Y se presenta como una película de terror y no lo es. Vaya día con las apariencias. Es una obra maestra de un cine que se antoja deslumbrante y que todas las audiencias millonarias que le lleguen no serán porque las pretenda. Pero tampoco es un cine del que se necesite una guía no ya para comprenderlo, sino soportarlo. No, esto es cine en estado puro, quien lo vio, lo sabe. Monstruo de Hirokazu Koreeda (Tokyo, Japón, 1962) es una película desconcertantemente maravillosa, que, además, se marca el lujo de contar con la última banda sonora compuesta por Ryüichi Sakamoto, a quien, in memorian está dedicada la película.

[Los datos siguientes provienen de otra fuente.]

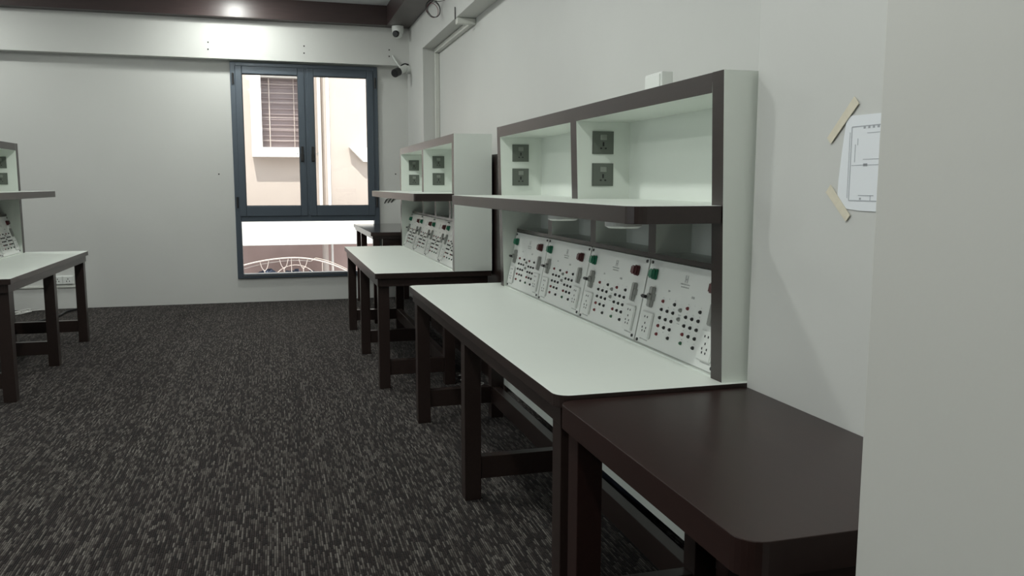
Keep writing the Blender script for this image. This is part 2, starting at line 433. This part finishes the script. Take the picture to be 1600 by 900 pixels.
def printm():
    bm = B(); rnd = random.Random(3)
    def P(u, v): return ((u-.5)*PW, -.0006, (.5-v)*PH)
    def r(u, v, w_, h_):
        x, y, z = P(u, v); box(bm, x-w_/2, x+w_/2, -.0009, -.0001, z-h_/2, z+h_/2)
    # mark: H-like emblem
    x, y, z = P(.507, .147)
    box(bm, x-.010, x-.006, -.0009, -.0001, z-.012, z+.012); box(bm, x+.004, x+.008, -.0009, -.0001, z-.012, z+.012)
    box(bm, x-.005, x+.005, -.0009, -.0001, z-.004, z+.001)
    def words(u, v, total, h):
        x0 = -total/2
        while x0 < total/2-.002:
            w_ = min(rnd.uniform(.0022, .0042), total/2-x0)
            x_, _, z_ = P(u, v); hh = h*rnd.uniform(.6, 1)
            box(bm, x_+x0, x_+x0+w_, -.0009, -.0001, z_-hh/2, z_+hh/2); x0 += w_+rnd.uniform(.0012, .0025)
    words(.500, .207, .062, .0048); words(.503, .238, .052, .0048)
    words(.122, .945, .06, .005); words(.885, .93, .06, .005)
    words(.112, .235, .016, .003); words(.855, .24, .014, .003)
    words(.13, .56, .02, .003); words(.875, .555, .03, .003)
    words(.33, .32, .016, .008); words(.62, .325, .020, .008)
    words(.512, .545, .02, .003); words(.512, .64, .02, .003)
    for u in U3:
        for v in V5:
            words(u, v-.045, .006, .0025)
    return mk('panel_lettering', bm, M['print'])
PRT = printm()

def control_panel(bench, L, x0, z0, x1, z1, ya, yb, s, first, jacks='each'):
    """plate from (x0,z0) bottom to (x1,z1) top, between ya (its left side) and yb (its right side)"""
    p0 = Vector((x0, (ya+yb)/2, z0)); p1 = Vector((x1, (ya+yb)/2, z1))
    V = (p1-p0).normalized(); U = Vector((0, 1 if yb > ya else -1, 0)); W = U.cross(V)
    if W.x*s > 0: W = -W
    Rm = Matrix((U, -W, V)).transposed()
    if Rm.determinant() < 0: raise Exception('panel frame')
    c = (p0+p1)/2; w_ = abs(yb-ya)-.009; h_ = (p1-p0).length
    bm = bev(bx(-w_/2, w_/2, 0, .006, -h_/2, h_/2), .001, 1)
    cp = bpy.data.objects.new('control_panel', mk('control_panel', bm, M['panel'])); COL.objects.link(cp)
    cp.parent = bench; cp.location = c-world_loc(bench); cp.rotation_euler = Rm.to_euler()
    if L: cp['label'] = L
    sx, sz = w_/PW, h_/PH
    def at(name, me, u, v, lab=None):
        o = link_mesh(name, me, cp, ((u-.5)*PW*sx, 0, (.5-v)*PH*sz))
        if lab: o['label'] = lab
        return o
    at('push_button', BTN['g'], .104, .17, 'green push button'); at('push_button', BTN['r'], .854, .175, 'dark red push button')
    at('toggle_switch', LSW, .127, .438, 'grey toggle switch'); at('switch_lever', LEV, .127, .438, 'black switch lever')
    at('toggle_switch', RSW, .877, .439, 'grey toggle switch')
    at('selector_knob', SMS, .512, .491); at('selector_knob', SMS, .512, .59)
    at('panel_socket', SKL, .122, .772, 'white outlet'); at('socket_holes', HOL, .122, .765)
    at('panel_socket', SKR, .875, .758, 'white outlet'); at('socket_holes', HOL, .875, .752)
    for u, v in ((.035, .038), (.97, .04), (.035, .972), (.967, .955)): at('screw', SCR, u, v)
    at('lettering', PRT, .5, .5)
    jl = []
    for i, u in enumerate(U3):
        for j, v in enumerate(V5):
            if (i, j) in ((1, 0), (4, 0), (1, 4), (4, 4)): continue
            k = 'r' if (i, j) in ((0, 0), (3, 0), (0, 3), (3, 3), (0, 4)) else 'g' if (i, j) == (3, 4) else 'b'
            jl.append((u, v, k))
    if jacks == 'each':
        for u, v, k in jl: at('terminal', JM[k], u, v, {'r': 'red terminal', 'g': 'green terminal', 'b': None}[k])
    else:
        bm = B()
        for u, v, k in jl:
            x_, z_ = (u-.5)*PW*sx, (.5-v)*PH*sz
            cyl(bm, (x_, 0, z_), (x_, -.004, z_), .0058, 10, mi='rgb'.index(k) if k != 'b' else 2)
            cyl(bm, (x_, -.004, z_), (x_, -.007, z_), .0046, 10, mi=2 if k == 'b' else 'rgb'.index(k))
        o = link_mesh('terminals', mk('terminal_field', bm, [M['redj'], M['greenj'], M['blackj']]), cp, (0, 0, 0)); o['kind'] = 'stuff'
    return cp

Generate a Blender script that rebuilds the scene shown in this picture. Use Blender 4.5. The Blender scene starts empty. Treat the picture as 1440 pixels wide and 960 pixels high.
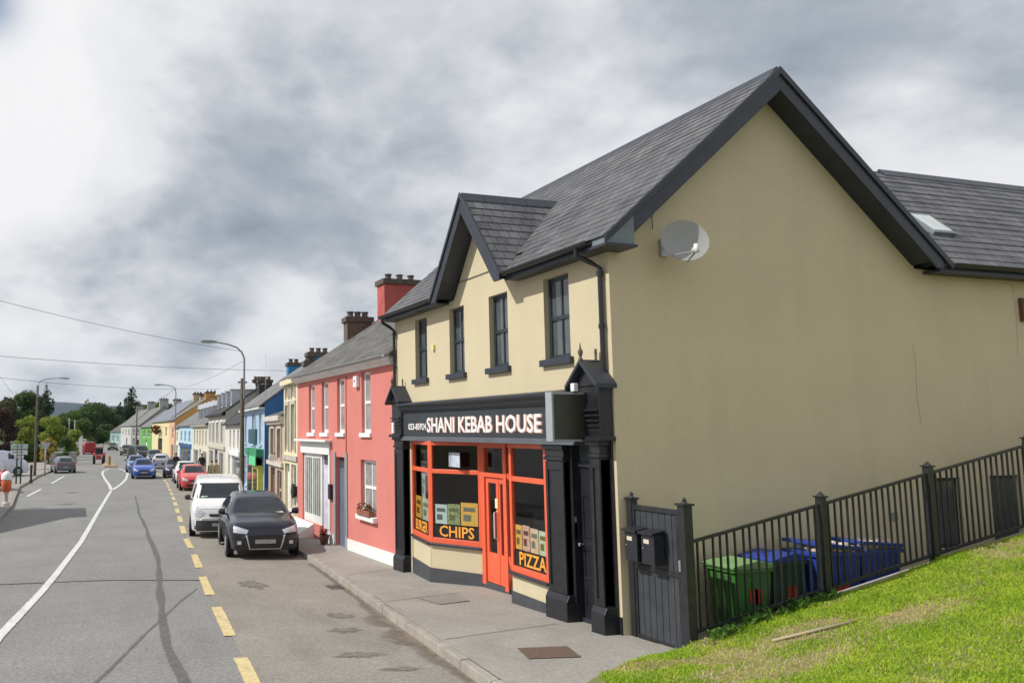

Como es habitual en alguna de sus más logradas filmaciones, por ejemplo, El tercer asesinato, Koreeda muy al estilo del gran Kurosawa, al espectador le presenta la historia desde diversas perspectivas, no se trata de completar el cuadro, se trata de asistir a lo más enrevesado de la complejidad en la que sucede la historia, reaccionan gentes, se contempla la realidad, en suma, desde diversas, distintas y distantes perspectivas de un solo hecho. Monstruos pueden ser los dos niños protagonistas, tildados siempre por los otros; monstruos pueden ser las instituciones, en este caso, educativas, que antes de perder su reputación están dispuestas a soluciones injustas hacia alguien; monstruo puede ser un padre cuyo hijo manifieste una especial sensibilidad. En el cine de Koreeda siempre las víctimas son personajes en el margen.

«Cada uno puede elegir entre el final glorioso o, para los más pesimistas, un final terrible, tristísimo»

Con un final del que, como advirtiera Umberto Eco en su ya clásico ensayo Obra abierta, cada uno puede elegir entre el final feliz o el final glorioso o, para los más pesimistas, un final terrible, tristísimo. Pero nada de destripar una película que contiene una serie de valores éticos y estéticos (no puede ir el uno sin el otro en su cine) descomunales para los parámetros erráticos de una sociedad contemporánea que navega sin rumbo hacia el más desasosegador vacío.

Una taberna

Casa Lucas. Cava Baja, 30. 28005 Madrid. 20-25 euros

Cambiemos ese rumbo, naveguemos hacia los placeres discretos, hacia ese instante en el que uno se marca un homenaje por que sí, porque hoy toca, porque hay que saborear los momentos. Casa Lucas, en plena Cava Baja madrileña, estos días de San Isidro, es uno de esos lugares que uno descubre y allí se instala a ver pasar la vida, las gentes y los disparates (que son legión). Con un pincho de sardinas ahumadas con tomates, o un Mancha (Pisto tibio con huevo frito de codorniz y jamón), o un Madrid (Morcilla de cebolla, piñones y uvas pasas en revuelto con tomate dulce), o sus memorables croquetas de jamón, o los Fardos de calamar y la querida bodega. Y así, y así, pasan las horas, alejados del tumulto ambiente, en buena conversación, cuando, aquí sí, las apariencias responden a lo que son, ni más ni menos. Ojalá que el tiempo se detuviera y le pillara a uno en la barra de Casa Lucas.